While we're waiting for EOS's report on the coronation, here's an interesting article on the importance of ritual, and the role it plays in the culture of both the Zdembus of Zambia and Great Britain

archbishop Marcus Wallaby summons the people to Westminster Abby

Food for thought, if not agreement

Sohrab Ahmari: Coronation is ritual humiliation

… Modern Britons may well ask: why do we find ourselves locked into a ritual — a religious ritual, to be precise — inherited from the ancient past? Even if some share the Christian faith that underpins rituals like the coronation, can’t they practise that faith privately, without the need for a solemn, state-sanctioned ceremony involving bishops, priests, crowns, sceptres, and holy oils? Why do we need public ritual at all?

All this is a tragedy, because old rituals like the coronation can play a deeply salutary — and even progressive — role in societies otherwise wracked by modern capitalism’s cruel, arbitrary hierarchies. We human beings do all sorts of things that have no functional value in themselves but that help us communicate symbolically. We shake hands. We exchange rings. We are wired, it seems, for ritual: a pattern of words and actions characterised by formality, rigidity, and repetition. The closest analogous human behaviour, according to many anthropologists, is children’s games.

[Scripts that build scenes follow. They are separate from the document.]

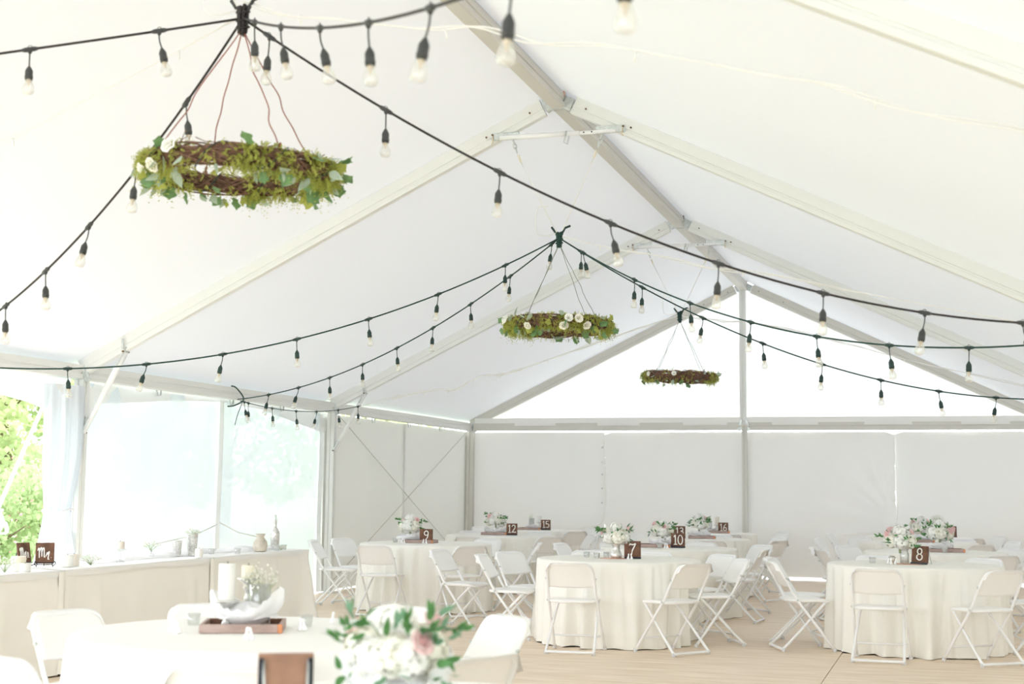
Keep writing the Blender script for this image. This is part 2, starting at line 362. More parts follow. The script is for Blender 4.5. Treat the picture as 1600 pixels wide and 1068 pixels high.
for n, y in enumerate(ARCH):
    lab = ['aluminium frame arch overhead nearest the viewer', 'white rafter arch crossing the top right corner', 'white rafter arch with spreader bar above the middle wreath', 'rafter arch with spreader bar above the far wreath', 'grey rafter arch framing the far gable'][n]
    A = thing('tent_arch', lab, None, (0, y, 0), kind='structure')
    last = n == 4; mm = 'alu_dark' if last else 'alu'
    for sg in (-1, 1):
        d = Vector((sg*HW, 0, EAVE-APEX)).normalized()
        a = Vector((0, 0, APEX)) + d*.12; b = Vector((sg*HW, 0, EAVE)) - d*.10
        rf = MB().extr(a, b, RAFP).build('rafter', mm, A)
        for q in (.16, .6): MB().lathe([(0, 0), (.008, 0), (.008, .012), (0, .012)], 8, (a.x+d.x*q, -.048, a.z+d.z*q+.09), Matrix.Rotation(-PI/2, 3, 'X')).build('bolt', 'rust', rf)
        lg = post(MB(), sg*HW + (.055 if sg < 0 else -.055), 0, 0, EAVE, .12 if last else .1).build('leg', 'alu_dark' if last else 'alu', A)
        MB().bbox((sg*(HW-.055), 0, .006), (.2, .2, .012), .003).build('base_plate', 'steel', lg)
        c = MB(); cx_ = sg*(HW-.06)
        c.bbox((cx_, 0, EAVE+.06), (.09, .11, .13), .006); c.bbox((cx_-sg*.05, -.03, EAVE+.05), (.06, .02, .16), .003, m=Matrix.Rotation(sg*.45, 3, 'Y'))
        c.bbox((cx_, -.06, EAVE+.02), (.05, .02, .05), .003)
        cf = c.build('corner_fitting', 'steel', A)
        for q in ((-.03, .1), (.03, .1), (0, .03), (.03, .05)): MB().tube([(cx_+q[0], -.085, EAVE+q[1]), (cx_+q[0], -.05, EAVE+q[1])], .008, 8).build('bolt', 'rust', cf)
        if 0 < n < 4:                           # knee brace
            p0 = Vector((sg*(HW-.10), -.01, 1.87)); p1 = Vector((sg*4.22, -.01, EAVE+(APEX-EAVE)*(1-4.22/HW)))
            br = MB().tube([p0, p1], .026, 10).build('knee_brace', 'white_metal', A)
            MB().tube([p0+(p1-p0)*.5, p1], .031, 10).build('brace_sleeve', 'white_metal', br)
            for p, k in ((p0, -1), (p1, 1)):
                dd = (p1-p0).normalized(); MB().bbox(p-dd*.05*k, (.02, .075, .2), .004, m=Vector((0, 0, 1)).rotation_difference(dd).to_matrix()).build('brace_bracket', 'steel', br)
                MB().tube([p+Vector((0, -.055, 0)), p+Vector((0, .055, 0))], .009, 8).build('bolt', 'rust', br)
            MB().tube([p1+Vector((0, -.05, .02)), p1+Vector((sg*-.0, -.06, .12))], .012, 6).build('pin', 'steel', br)
    h = MB()
    h.bbox((0, 0, APEX+.02), (.13, .085, .04), .01); h.bbox((0, -.0, APEX+.09), (.05, .10, .15), .006)
    for sg in (-1, 1): h.bbox((sg*.065, 0, APEX+.05), (.14, .066, .11), .008, m=Matrix.Rotation(-sg*math.atan(-SL), 3, 'Y'))
    hb = h.build('ridge_hub', 'steel', A)
    for sg in (-1, 1):
        MB().tube([(sg*.06, -.05, APEX+.10), (sg*.06, -.05, APEX+.15)], .009, 8).build('pin', 'rust' if n % 2 else 'copper', hb)
        MB().tube([(sg*.04, -.055, APEX+.05), (sg*.04, .055, APEX+.05)], .009, 8).build('bolt', 'rust', hb)
    if 0 < n < 4:
        zs = APEX - SL*.50
        sb = MB().tube([(-.52, -.045, zs+.005), (.2, -.045, zs)], .022, 10).tube([(.14, -.045, zs), (.52, -.045, zs)], .017, 10).build('spreader_bar', 'white_metal', A)
        for sg in (-1, 1):
            MB().bbox((sg*.47, -.045, zs+.015), (.26, .022, .07), .01).build('bar_bracket', 'steel', sb)
            MB().tube([(sg*.585, -.07, zs+.03), (sg*.585, .05, zs+.03)], .009, 8).build('bolt', 'rust', sb)
            c = MB(); c.tube([(sg*.585, -.065, zs+.03), (sg*.575, -.07, zs-.03), (sg*.59, -.07, zs-.055)], .005, 6).build('lynch_pin', 'brass', sb)
            c = MB(); chain(c, (sg*.40, -.045, zs-.02), 3, Vector((-sg*.32, 0, -1)).normalized()); c.build('hook_chain', 'steel', sb)
            MB().tube([(sg*.35, -.045, zs-.16), (sg*.325, -.045, zs-.225)], .011, 6).build('rope_end', 'wax_cream', sb)
        MB().tube([(.09, -.07, zs+.02), (.07, -.075, zs-.08), (.1, -.075, zs-.1), (.11, -.07, zs-.03)], .007, 6).build('quick_pin', 'steel', sb)
        for q in (.24, .31): MB().tube([(q, -.066, zs), (q, -.06, zs)], .006, 8).build('pin_hole', 'cord', sb)
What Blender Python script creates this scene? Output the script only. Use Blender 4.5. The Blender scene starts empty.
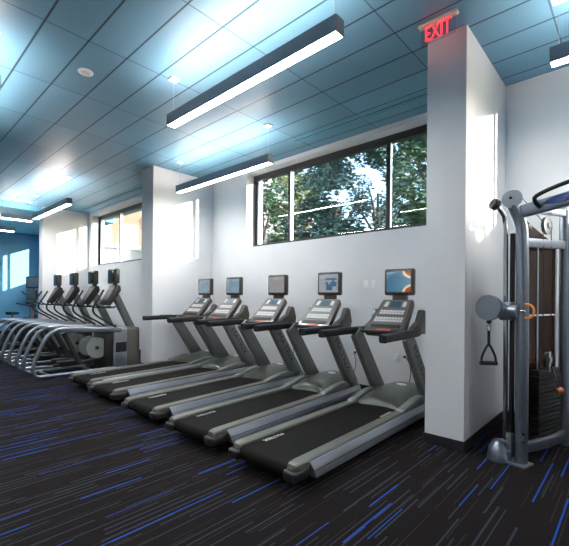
import bpy, bmesh, math, random
from mathutils import Vector, Matrix
random.seed(7)
C = bpy.context.scene.collection
PI = math.pi

# ------------------------------------------------------------------ materials
def new_mat(name):
    m = bpy.data.materials.new(name); m.use_nodes = True
    nt = m.node_tree
    return m, nt, nt.nodes['Principled BSDF']

def pmat(name, col, rough=.5, metal=0., spec=.5, noise=0., nscale=20., bump=0., bscale=200., coat=0.):
    m, nt, b = new_mat(name)
    b.inputs['Roughness'].default_value = rough
    b.inputs['Metallic'].default_value = metal
    b.inputs['Specular IOR Level'].default_value = spec
    b.inputs['Coat Weight'].default_value = coat
    tc = nt.nodes.new('ShaderNodeTexCoord')
    n = nt.nodes.new('ShaderNodeTexNoise'); n.inputs['Scale'].default_value = nscale
    n.inputs['Detail'].default_value = 3
    nt.links.new(tc.outputs['Object'], n.inputs['Vector'])
    r = nt.nodes.new('ShaderNodeValToRGB')
    r.color_ramp.elements[0].position = .3; r.color_ramp.elements[1].position = .7
    r.color_ramp.elements[0].color = tuple(max(0, c*(1-noise)) for c in col) + (1,)
    r.color_ramp.elements[1].color = tuple(min(1, c*(1+noise)) for c in col) + (1,)
    nt.links.new(n.outputs['Fac'], r.inputs['Fac'])
    nt.links.new(r.outputs['Color'], b.inputs['Base Color'])
    if bump:
        n2 = nt.nodes.new('ShaderNodeTexNoise'); n2.inputs['Scale'].default_value = bscale
        nt.links.new(tc.outputs['Object'], n2.inputs['Vector'])
        bp = nt.nodes.new('ShaderNodeBump'); bp.inputs['Strength'].default_value = bump
        bp.inputs['Distance'].default_value = .004
        nt.links.new(n2.outputs['Fac'], bp.inputs['Height'])
        nt.links.new(bp.outputs['Normal'], b.inputs['Normal'])
    return m

def emat(name, col, strength):
    m, nt, b = new_mat(name)
    b.inputs['Base Color'].default_value = tuple(col) + (1,)
    b.inputs['Emission Color'].default_value = tuple(col) + (1,)
    b.inputs['Emission Strength'].default_value = strength
    return m

class NT:
    """tiny helper for maths nodes"""
    def __init__(s, nt): s.nt = nt
    def m(s, op, a, b=None, c=None):
        n = s.nt.nodes.new('ShaderNodeMath'); n.operation = op
        for i, v in enumerate((a, b, c)):
            if v is None: continue
            if isinstance(v, (int, float)): n.inputs[i].default_value = v
            else: s.nt.links.new(v, n.inputs[i])
        return n.outputs[0]
    def xyz(s):
        tc = s.nt.nodes.new('ShaderNodeTexCoord'); sp = s.nt.nodes.new('ShaderNodeSeparateXYZ')
        s.nt.links.new(tc.outputs['Object'], sp.inputs[0]); return sp.outputs, tc.outputs['Object']
    def white(s, x, y=None):
        n = s.nt.nodes.new('ShaderNodeTexWhiteNoise'); n.noise_dimensions = '2D'
        cb = s.nt.nodes.new('ShaderNodeCombineXYZ'); s.nt.links.new(x, cb.inputs[0])
        if y is not None: s.nt.links.new(y, cb.inputs[1])
        s.nt.links.new(cb.outputs[0], n.inputs['Vector'])
        sp = s.nt.nodes.new('ShaderNodeSeparateXYZ'); s.nt.links.new(n.outputs['Color'], sp.inputs[0])
        return sp.outputs
    def mix(s, f, a, b):
        n = s.nt.nodes.new('ShaderNodeMix'); n.data_type = 'RGBA'
        if isinstance(f, (int, float)): n.inputs[0].default_value = f
        else: s.nt.links.new(f, n.inputs[0])
        for i, v in ((6, a), (7, b)):
            if isinstance(v, tuple): n.inputs[i].default_value = v + (1,)
            else: s.nt.links.new(v, n.inputs[i])
        return n.outputs[2]

def carpet_mat():
    m, nt, b = new_mat('carpet'); h = NT(nt); (x, y, z), vec = h.xyz()
    def layer(w, L, seed, prob, wmin, wvar):
        xs = h.m('ADD', h.m('DIVIDE', x, w), seed)
        i = h.m('FLOOR', xs); fx = h.m('FRACT', xs)
        r1 = h.white(i)
        yy = h.m('ADD', h.m('DIVIDE', y, L), h.m('MULTIPLY', r1[0], 17.3))
        sg = h.m('FLOOR', yy); fy = h.m('FRACT', yy)
        r = h.white(i, h.m('ADD', sg, 3.7))
        on = h.m('LESS_THAN', r[0], prob)
        on = h.m('MULTIPLY', on, h.m('LESS_THAN', fy, h.m('MULTIPLY_ADD', r[1], .6, .32)))
        on = h.m('MULTIPLY', on, h.m('LESS_THAN', fx, h.m('MULTIPLY_ADD', r[2], wvar, wmin)))
        return on
    n = nt.nodes.new('ShaderNodeTexNoise'); n.inputs['Scale'].default_value = 260; n.inputs['Detail'].default_value = 2
    nt.links.new(vec, n.inputs['Vector'])
    base = h.mix(h.m('MULTIPLY', h.m('SUBTRACT', n.outputs['Fac'], .25), 1.6), CARPET[0], CARPET[1])
    col = h.mix(h.m('MULTIPLY', layer(.052, 1.25, .3, .72, .15, .14), .75), base, CARPET[2])
    col = h.mix(h.m('MULTIPLY', layer(.037, .9, .77, .45, .13, .12), .65), col, CARPET[3])
    col = h.mix(layer(.094, 1.05, .13, .43, .075, .075), col, CARPET[4])
    nt.links.new(col, b.inputs['Base Color'])
    b.inputs['Roughness'].default_value = .95; b.inputs['Specular IOR Level'].default_value = .1
    bp = nt.nodes.new('ShaderNodeBump'); bp.inputs['Strength'].default_value = .5; bp.inputs['Distance'].default_value = .004
    nt.links.new(n.outputs['Fac'], bp.inputs['Height']); nt.links.new(bp.outputs['Normal'], b.inputs['Normal'])
    return m

CARPET = [(.0035, .003, .0034), (.024, .018, .0175), (.050, .052, .075), (.042, .035, .033), (.015, .075, .36)]
CEIL = (.160, .340, .475)
GX, GY = -1.834, 3.606
def ceiling_mat():
    m, nt, b = new_mat('ceiling_planks'); h = NT(nt); (x, y, z), vec = h.xyz()
    def edge(c, off, step, wid):
        u = h.m('FRACT', h.m('DIVIDE', h.m('SUBTRACT', c, off - 40*step), step))
        d = h.m('MULTIPLY', h.m('MINIMUM', u, h.m('SUBTRACT', 1, u)), step)
        return h.m('LESS_THAN', d, wid)
    r = h.white(h.m('FLOOR', h.m('DIVIDE', h.m('SUBTRACT', x, GX), 1.22)),
                h.m('FLOOR', h.m('DIVIDE', h.m('SUBTRACT', y, GY), .4067)))
    c = h.mix(r[0], tuple(v*.90 for v in CEIL), tuple(v*1.06 for v in CEIL))
    c = h.mix(h.m('MULTIPLY', edge(x, GX, 1.22, .007), .8), c, (.03, .07, .10))
    c = h.mix(h.m('MULTIPLY', edge(y, GY,   .4067, .010), .92), c, (.015, .04, .06))
    nt.links.new(c, b.inputs['Base Color'])
    b.inputs['Roughness'].default_value = .42; b.inputs['Specular IOR Level'].default_value = .35
    return m

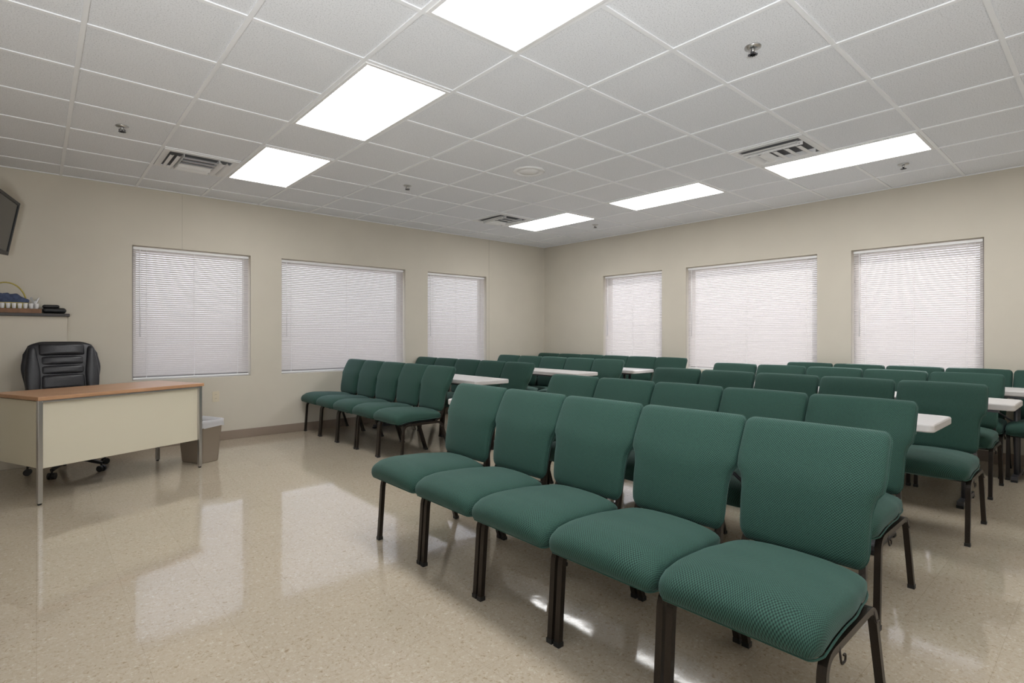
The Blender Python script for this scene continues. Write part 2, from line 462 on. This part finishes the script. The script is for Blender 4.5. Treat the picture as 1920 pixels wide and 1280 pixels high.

…Before he assumed power, a Ndembu chieftain had to undergo ritual humiliation at the hands of a mythic figure known as the Kafwana; coded female, she was associated with the land and the people who tilled it, those who weren’t politically or militarily strong but who nevertheless possessed a sacral power. Among other things, the chieftain-to-be had to absorb a barrage of insults and criticisms from other villagers; once installed, he didn’t dare hold it against the people. In this way, the religious ritual taught the chieftain that he was first and foremost a servant.

By humbling himself, and dispensing with his normal privileges, the one undergoing the ritual must recognises what Vic called “humankindness”: “a generic bond between men.” Without it, the hierarchical community has no qualms about excluding and even destroying the weak. Far from locking people into the past, then, ritual allows them to confront present and future challenges. Ritual, in this telling, humanises societies.

On the surface, the coronation of King Charles and Queen Camilla is about as distant as can be from the chieftainship ritual of the Ndembu people. But the rite’s underlying structures are are shockingly similar. The Anglican ceremonial adds several layers of Christian symbolism, not to mention genteel ornamentation — all of which softens the liminal humiliation of the king-to-be and his bride — but the fundamental process is the same.

First, there is the separation of the ritual subjects — Charles and Camilla — from humdrum British reality. This is marked by their carriage ride to Westminster Abbey. Next comes the liminal stage, where Charles’s face is literally covered by Anglican churchmen, using a canopy of golden cloth, known as the anointing screen. The covering shields the most sacred element of the ritual from prying eyes, but it also means that Charles is erased as an individual.

The core action of the liminal stage is the anointing of king’s hands, breast, and head with oil. In the Bible, such oils are the mark of the self-sacrificing King of Kings: Jesus is anointed before he is to undergo his passion, death, and burial. Once the screen is removed, the anointed king will kneel at the high altar while the archbishop recalls how “Our Lord Jesus Christ, the Son of God … was anointed with the Oil of gladness above his fellows.” Thus Charles, as a Christian statesman, is united with the sacrifice of Christ. He is giving up something, trading his personality for that of the sovereign, dutybound to serve the commonweal.

Finally, there is Charles’s reaggregation: he re-enters society with elevated status, symbolised by the crown and sceptre. But again, this occurs only after he has ritually identified himself with society’s victims — indeed, with the anointed Victim. All this marks him out as the servant-ruler of the British people, rather than merely a king.

Today’s economic hierarchies tell the winners that they owe their status to no one and nothing but their own “meritocratic” efforts. This isn’t, in fact, true: study after study demonstrates that social mobility has stalled, especially in the Anglosphere. But it makes for particularly obnoxious elites: if they owe their status to no one, then they also have no obligations to society’s losers. Against such a backdrop, Britain’s traditional monarchic rituals, not least the coronation, are a very different, and much-needed, account of what the high owes the low.

When we glimpse the communitas lying beyond everyday structures — when we leave behind profane everyday reality to play the solemn, cosmic game of ritual — we are possessed by a vision of what society could or should look like. Here, the mighty chieftain submits to the lowly Kafwana. Here, the omnipotent Son of God consents to be humiliated. And His Majesty the King consents to follow the mortified god-man, even into the tomb.

Personally, and for myself, I’d still hang the bastids from the lampposts, but I’d also be tempted to decorate those same posts with the bodies of the “particularly obnoxious elites”. And I do appreciate one commenter’s pithy summation: “Put simply, Chesterton’s fence”.

On the other hand, if the current royal family is humble, I’ve seen no sign of it.